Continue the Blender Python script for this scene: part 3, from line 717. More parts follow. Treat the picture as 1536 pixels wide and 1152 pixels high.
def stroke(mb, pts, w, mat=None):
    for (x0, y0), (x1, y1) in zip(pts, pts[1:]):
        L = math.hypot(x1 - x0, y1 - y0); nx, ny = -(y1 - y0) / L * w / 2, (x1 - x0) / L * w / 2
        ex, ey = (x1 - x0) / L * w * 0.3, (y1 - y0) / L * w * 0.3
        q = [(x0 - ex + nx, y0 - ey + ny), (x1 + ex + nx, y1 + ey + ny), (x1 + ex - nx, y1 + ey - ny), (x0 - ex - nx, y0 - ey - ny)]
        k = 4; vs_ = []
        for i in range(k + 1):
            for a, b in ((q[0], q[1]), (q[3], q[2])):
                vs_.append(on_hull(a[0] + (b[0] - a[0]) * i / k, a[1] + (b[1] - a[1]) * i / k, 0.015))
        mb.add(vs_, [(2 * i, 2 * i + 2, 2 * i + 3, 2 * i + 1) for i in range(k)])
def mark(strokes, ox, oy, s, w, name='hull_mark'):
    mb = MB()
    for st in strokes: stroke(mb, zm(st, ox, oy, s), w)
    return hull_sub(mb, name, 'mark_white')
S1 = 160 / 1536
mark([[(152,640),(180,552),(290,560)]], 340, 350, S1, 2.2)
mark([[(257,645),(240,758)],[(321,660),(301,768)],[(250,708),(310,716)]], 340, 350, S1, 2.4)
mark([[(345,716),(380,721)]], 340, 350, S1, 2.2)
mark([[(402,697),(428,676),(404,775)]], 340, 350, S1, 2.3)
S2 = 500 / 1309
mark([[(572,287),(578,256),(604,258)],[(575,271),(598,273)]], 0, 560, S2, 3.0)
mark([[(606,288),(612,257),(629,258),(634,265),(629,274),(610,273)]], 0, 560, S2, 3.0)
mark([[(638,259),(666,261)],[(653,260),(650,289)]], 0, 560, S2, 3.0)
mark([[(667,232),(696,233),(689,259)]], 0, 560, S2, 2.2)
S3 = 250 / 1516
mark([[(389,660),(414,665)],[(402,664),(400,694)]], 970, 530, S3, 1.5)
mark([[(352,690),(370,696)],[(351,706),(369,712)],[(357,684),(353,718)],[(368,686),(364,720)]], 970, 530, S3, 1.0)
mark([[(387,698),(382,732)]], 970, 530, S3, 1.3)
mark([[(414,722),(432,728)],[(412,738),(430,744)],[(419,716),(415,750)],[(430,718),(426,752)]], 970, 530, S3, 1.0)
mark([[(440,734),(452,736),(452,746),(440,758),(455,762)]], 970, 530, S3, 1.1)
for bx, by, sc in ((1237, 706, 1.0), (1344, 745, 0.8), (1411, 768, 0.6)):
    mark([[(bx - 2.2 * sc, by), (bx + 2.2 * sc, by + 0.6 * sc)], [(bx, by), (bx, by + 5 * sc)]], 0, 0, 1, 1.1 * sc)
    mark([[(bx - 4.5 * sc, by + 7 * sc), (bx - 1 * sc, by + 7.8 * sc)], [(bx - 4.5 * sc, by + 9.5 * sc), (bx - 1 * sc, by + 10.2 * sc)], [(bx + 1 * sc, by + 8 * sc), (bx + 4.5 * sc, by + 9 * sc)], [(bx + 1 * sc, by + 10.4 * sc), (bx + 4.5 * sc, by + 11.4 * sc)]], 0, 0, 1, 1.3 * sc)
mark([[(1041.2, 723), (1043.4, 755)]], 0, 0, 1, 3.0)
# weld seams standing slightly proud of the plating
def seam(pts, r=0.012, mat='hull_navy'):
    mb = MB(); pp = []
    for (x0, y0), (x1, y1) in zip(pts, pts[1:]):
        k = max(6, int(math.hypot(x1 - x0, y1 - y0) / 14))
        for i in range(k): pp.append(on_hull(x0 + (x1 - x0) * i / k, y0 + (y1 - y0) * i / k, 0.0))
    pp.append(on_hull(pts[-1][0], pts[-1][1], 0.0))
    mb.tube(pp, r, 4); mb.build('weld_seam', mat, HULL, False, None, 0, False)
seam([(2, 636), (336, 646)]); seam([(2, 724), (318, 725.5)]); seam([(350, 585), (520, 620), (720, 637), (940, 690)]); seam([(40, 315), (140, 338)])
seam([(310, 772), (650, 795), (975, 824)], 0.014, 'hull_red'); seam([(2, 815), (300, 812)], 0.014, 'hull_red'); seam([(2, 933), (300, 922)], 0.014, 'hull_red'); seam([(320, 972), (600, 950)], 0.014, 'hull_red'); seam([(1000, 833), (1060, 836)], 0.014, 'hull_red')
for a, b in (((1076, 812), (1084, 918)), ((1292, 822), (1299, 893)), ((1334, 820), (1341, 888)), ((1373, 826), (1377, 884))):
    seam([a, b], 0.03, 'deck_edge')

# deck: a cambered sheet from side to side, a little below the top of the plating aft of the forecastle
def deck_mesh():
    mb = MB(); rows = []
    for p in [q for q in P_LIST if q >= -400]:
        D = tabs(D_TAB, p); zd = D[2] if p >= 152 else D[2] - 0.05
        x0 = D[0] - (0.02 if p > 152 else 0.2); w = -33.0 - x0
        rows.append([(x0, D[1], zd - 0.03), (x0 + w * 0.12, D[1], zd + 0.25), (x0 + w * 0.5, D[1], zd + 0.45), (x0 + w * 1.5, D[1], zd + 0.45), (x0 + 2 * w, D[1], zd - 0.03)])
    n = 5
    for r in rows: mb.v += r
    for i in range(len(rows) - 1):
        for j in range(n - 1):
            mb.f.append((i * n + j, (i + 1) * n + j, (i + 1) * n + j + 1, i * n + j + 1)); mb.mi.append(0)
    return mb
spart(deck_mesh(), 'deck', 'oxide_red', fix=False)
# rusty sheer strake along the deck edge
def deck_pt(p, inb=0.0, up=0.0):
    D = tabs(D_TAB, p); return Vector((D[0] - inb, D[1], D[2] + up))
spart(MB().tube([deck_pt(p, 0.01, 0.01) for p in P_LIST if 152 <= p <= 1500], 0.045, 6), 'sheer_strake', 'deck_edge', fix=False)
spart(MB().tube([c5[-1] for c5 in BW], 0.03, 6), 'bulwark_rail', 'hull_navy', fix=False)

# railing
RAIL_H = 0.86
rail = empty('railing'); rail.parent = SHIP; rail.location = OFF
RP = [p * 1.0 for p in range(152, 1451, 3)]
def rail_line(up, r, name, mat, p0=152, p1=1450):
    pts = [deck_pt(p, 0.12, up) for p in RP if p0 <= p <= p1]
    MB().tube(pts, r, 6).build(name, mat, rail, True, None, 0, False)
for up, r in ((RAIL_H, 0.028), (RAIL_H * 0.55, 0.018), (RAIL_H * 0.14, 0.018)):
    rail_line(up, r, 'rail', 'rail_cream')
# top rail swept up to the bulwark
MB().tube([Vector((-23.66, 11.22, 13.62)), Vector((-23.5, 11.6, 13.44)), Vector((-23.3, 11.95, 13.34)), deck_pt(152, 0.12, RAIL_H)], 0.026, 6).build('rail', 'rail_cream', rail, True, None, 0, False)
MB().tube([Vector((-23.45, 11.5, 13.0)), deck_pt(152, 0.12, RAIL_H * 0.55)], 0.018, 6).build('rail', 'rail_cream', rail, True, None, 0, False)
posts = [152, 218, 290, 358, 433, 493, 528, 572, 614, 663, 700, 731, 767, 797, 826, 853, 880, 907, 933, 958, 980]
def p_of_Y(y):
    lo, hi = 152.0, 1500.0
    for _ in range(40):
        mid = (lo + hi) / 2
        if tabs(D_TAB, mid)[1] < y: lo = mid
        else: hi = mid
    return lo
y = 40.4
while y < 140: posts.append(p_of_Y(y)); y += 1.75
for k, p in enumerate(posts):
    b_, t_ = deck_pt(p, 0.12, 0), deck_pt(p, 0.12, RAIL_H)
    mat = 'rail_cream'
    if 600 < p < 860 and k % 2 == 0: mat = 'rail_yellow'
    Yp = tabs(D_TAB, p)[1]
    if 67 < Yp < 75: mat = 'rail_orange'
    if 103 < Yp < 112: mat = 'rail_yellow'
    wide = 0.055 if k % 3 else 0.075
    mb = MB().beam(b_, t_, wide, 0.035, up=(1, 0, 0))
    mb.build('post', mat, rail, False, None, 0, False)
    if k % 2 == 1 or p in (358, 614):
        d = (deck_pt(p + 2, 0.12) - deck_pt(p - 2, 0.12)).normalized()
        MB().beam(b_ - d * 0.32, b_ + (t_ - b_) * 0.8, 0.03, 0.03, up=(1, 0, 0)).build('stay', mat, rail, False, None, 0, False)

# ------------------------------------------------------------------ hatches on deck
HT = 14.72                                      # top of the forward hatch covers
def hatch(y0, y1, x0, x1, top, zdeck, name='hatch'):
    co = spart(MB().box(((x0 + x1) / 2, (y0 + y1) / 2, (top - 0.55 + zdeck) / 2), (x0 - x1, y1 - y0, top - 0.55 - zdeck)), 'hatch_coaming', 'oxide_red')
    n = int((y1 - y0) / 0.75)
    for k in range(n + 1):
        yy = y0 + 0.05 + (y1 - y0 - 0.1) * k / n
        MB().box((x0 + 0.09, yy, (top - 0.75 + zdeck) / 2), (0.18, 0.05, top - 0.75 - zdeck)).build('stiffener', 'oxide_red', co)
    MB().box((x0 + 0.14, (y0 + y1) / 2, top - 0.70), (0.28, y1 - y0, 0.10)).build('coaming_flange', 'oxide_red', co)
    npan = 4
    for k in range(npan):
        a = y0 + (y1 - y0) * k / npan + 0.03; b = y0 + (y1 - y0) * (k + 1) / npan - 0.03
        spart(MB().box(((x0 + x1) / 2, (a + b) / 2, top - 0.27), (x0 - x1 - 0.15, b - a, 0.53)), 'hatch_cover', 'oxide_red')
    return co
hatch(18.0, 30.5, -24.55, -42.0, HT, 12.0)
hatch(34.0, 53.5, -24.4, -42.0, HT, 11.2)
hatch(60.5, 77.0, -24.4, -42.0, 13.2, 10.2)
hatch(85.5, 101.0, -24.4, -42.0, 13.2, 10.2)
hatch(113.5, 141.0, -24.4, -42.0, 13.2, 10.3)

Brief
Search the listing for the string "wide". Copy each line where it turns up.

Exercise result
Continue the Blender Python script for this scene: part 3, from line 717. More parts follow. Treat the picture as 1536 pixels wide and 1152 pixels high.
    wide = 0.055 if k % 3 else 0.075
    mb = MB().beam(b_, t_, wide, 0.035, up=(1, 0, 0))